Stored data:
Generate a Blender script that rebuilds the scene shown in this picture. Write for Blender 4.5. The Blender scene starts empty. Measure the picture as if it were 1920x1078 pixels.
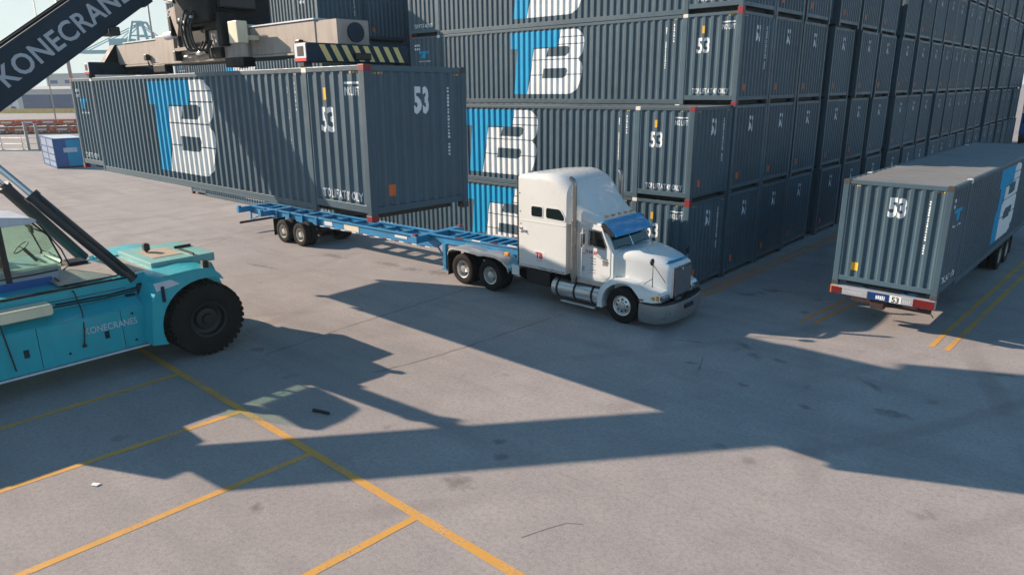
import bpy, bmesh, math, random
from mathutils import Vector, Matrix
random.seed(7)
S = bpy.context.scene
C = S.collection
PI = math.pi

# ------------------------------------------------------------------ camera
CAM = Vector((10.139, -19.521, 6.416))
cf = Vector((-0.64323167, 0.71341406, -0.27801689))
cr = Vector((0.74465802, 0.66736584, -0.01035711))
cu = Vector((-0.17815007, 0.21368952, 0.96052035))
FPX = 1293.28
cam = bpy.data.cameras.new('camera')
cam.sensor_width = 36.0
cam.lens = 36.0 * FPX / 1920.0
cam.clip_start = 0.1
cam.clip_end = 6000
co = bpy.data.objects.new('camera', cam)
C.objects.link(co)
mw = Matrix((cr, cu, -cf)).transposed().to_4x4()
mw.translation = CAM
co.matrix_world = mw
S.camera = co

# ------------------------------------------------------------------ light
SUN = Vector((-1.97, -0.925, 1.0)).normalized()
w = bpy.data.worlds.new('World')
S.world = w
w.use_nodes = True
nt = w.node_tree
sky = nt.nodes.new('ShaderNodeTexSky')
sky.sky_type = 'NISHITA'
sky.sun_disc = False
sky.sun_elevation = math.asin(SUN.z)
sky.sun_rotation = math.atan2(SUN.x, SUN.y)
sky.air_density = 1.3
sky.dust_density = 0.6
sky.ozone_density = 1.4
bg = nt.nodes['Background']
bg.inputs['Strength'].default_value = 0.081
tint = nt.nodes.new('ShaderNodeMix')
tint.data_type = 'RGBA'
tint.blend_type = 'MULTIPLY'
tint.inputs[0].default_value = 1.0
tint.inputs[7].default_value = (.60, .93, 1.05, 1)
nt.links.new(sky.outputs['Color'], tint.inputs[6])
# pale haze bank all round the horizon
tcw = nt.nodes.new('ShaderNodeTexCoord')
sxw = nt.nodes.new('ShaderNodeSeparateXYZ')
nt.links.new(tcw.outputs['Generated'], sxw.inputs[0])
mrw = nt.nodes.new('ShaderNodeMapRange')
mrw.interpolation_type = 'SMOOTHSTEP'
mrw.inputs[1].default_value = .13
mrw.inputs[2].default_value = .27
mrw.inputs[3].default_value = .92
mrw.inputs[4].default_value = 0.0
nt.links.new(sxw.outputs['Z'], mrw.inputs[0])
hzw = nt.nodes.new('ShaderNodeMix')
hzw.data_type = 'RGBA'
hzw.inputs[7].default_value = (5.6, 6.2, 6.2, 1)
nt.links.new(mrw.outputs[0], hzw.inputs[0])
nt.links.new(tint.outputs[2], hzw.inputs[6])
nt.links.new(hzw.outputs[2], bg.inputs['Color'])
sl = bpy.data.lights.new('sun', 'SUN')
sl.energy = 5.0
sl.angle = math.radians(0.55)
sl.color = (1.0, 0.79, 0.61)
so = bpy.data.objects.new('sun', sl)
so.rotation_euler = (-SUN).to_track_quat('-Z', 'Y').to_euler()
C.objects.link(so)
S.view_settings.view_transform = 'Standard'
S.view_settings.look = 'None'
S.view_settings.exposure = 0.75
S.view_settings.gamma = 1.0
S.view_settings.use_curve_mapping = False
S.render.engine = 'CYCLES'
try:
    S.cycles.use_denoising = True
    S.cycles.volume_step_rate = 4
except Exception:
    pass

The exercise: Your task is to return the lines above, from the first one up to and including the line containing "S.camera = co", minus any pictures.

Answer for the task:
Generate a Blender script that rebuilds the scene shown in this picture. Write for Blender 4.5. The Blender scene starts empty. Measure the picture as if it were 1920x1078 pixels.
import bpy, bmesh, math, random
from mathutils import Vector, Matrix
random.seed(7)
S = bpy.context.scene
C = S.collection
PI = math.pi

# ------------------------------------------------------------------ camera
CAM = Vector((10.139, -19.521, 6.416))
cf = Vector((-0.64323167, 0.71341406, -0.27801689))
cr = Vector((0.74465802, 0.66736584, -0.01035711))
cu = Vector((-0.17815007, 0.21368952, 0.96052035))
FPX = 1293.28
cam = bpy.data.cameras.new('camera')
cam.sensor_width = 36.0
cam.lens = 36.0 * FPX / 1920.0
cam.clip_start = 0.1
cam.clip_end = 6000
co = bpy.data.objects.new('camera', cam)
C.objects.link(co)
mw = Matrix((cr, cu, -cf)).transposed().to_4x4()
mw.translation = CAM
co.matrix_world = mw
S.camera = co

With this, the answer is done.